Voice Gems Astropoeticon – ein Projekt von Herbert W. Franke, Harry Yeff & Trung Bao

Die Sprachkünstler Harry Yeff und Trung Bao haben mit „Ziel im Ungewissen“ ein neues Voice Gem Astropoeticon mit Hilfe von Künstlicher Intelligenz umgesetzt. Es gehört zum Lyrik-Zyklus Astropoeticon aus der Feder von Herbert W. Franke und von ihm selbst eingesprochen. Die Voice Gems basieren auf der Visualisierung der individuell unterschiedlichen Paramenter menschlicher Sprache und frieren diese in einer Kristallstruktur „ein“. Dazu werden Faktoren wie Tonhöhe, Resonanz, Obertöne und Tempo in 200.000 Datenpunkten in einem virtuellen Raum umgesetzt. Die Kooperation von Franke und dem Duo Yeff/Trung hatte 2021 mit den ersten drei Gedichten des Astropoeticon begonnen.

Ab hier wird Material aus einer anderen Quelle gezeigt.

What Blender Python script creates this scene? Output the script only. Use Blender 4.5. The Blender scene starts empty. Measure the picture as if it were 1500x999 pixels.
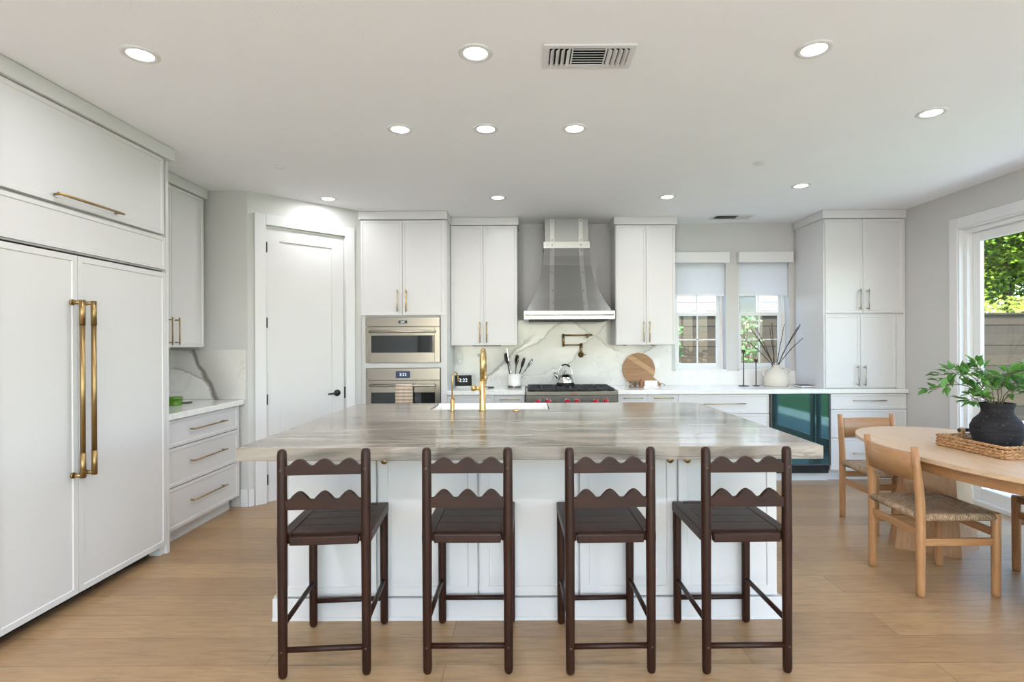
import bpy, bmesh, math, random
from mathutils import Vector, Matrix, noise
random.seed(7)
R = math.radians
scene = bpy.context.scene
col = scene.collection

# ------------------------------------------------------------ camera, sky, sun, exposure
camd = bpy.data.cameras.new('camera'); cam = bpy.data.objects.new('camera', camd); col.objects.link(cam)
camd.lens = 19.2; camd.sensor_width = 36; camd.shift_x = -20/1500; camd.shift_y = 3.5/1500
camd.clip_start = 0.05; camd.clip_end = 200
cam.matrix_world = Matrix.Translation((0, 0, 1.38)) @ Matrix.Rotation(R(90), 4, 'X') @ Matrix.Rotation(-0.0044, 4, 'Z')
scene.camera = cam
scene.view_settings.view_transform = 'Standard'; scene.view_settings.look = 'None'
scene.view_settings.exposure = 0.47; scene.view_settings.gamma = 1; scene.view_settings.use_curve_mapping = False
SKY, SUN, CAN, REAR_FILL_POWER = 1.15, 17.0, 4.1, 11.0
w = bpy.data.worlds.new('sky'); scene.world = w; w.use_nodes = True
nt = w.node_tree; bg = nt.nodes['Background']; sk = nt.nodes.new('ShaderNodeTexSky')
sk.sky_type = 'NISHITA'; sk.sun_disc = False; sk.sun_elevation = R(52); sk.sun_rotation = R(215)
nt.links.new(sk.outputs[0], bg.inputs[0]); bg.inputs[1].default_value = SKY
sd = bpy.data.lights.new('sun', 'SUN'); sd.energy = SUN; sd.angle = R(0.6); sd.color = (1, .955, .91)
so = bpy.data.objects.new('sun', sd); col.objects.link(so)
so.rotation_euler = Vector((0.42, 0.62, -1.0)).to_track_quat('-Z', 'Y').to_euler()
scene.cycles.max_bounces = 10; scene.cycles.diffuse_bounces = 6; scene.cycles.glossy_bounces = 4
scene.cycles.transparent_max_bounces = 12
scene.cycles.use_denoising = True
scene.cycles.sample_clamp_indirect = 6
scene.cycles.caustics_reflective = False; scene.cycles.caustics_refractive = False

CH = 2.69; XL = -3.02; XR = 3.776; YB = 6.01; YF = -4.5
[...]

Herbert W. Franke begegnete dem Werk von Harry Yeff erstmals im Sommer 2021 in Linz. Beide waren Teil der Ausstellung Proof of Art im Francisco Carolinum, dem ersten Museum, das die kurze Geschichte der NFTs erzählte. Franke, der auch Höhlenforscher und Mineraliensammler ist, interessierte sich für die Arbeit von Harry Yeff und Trung Bao, die Voice Gems, und so kam es schnell zu einer Zusammenarbeit: Denn Yeff erkundigte sich nach den Möglichkeiten, Frankes Stimme als Voice Gem umzusetzen, und Franke antwortete, indem er eines seiner Stimmjuwelen schickte, ein vokales Kunstwerk. Nun muss man etwas über Franke, den Pionier des frühen Computerkunst, wissen, um seine Begeisterung für die in Kristalle eingefrorene menschliche Sprache zu verstehen: Frankes größte wissenschaftlichen Leistungen sind seine höhlentheoretischen Arbeiten, darunter die Entdeckung der Altersbestimmung von Stalagmiten mit der C14-Methode und – darauf aufbauend – seine Forschungen zur Geochronologie, die er vor allem mit Mebus Geyh vom Niedersächsischen Landesamt für Bodenforschung durchführte. Für seine wissenschaftlichen Arbeiten unternahm er zahlreiche Expeditionen, bei denen er mit Forscherteams teils viele Tage in Höhlen verbrachte, um in bisher unbekannte Tiefen vordringen zu können.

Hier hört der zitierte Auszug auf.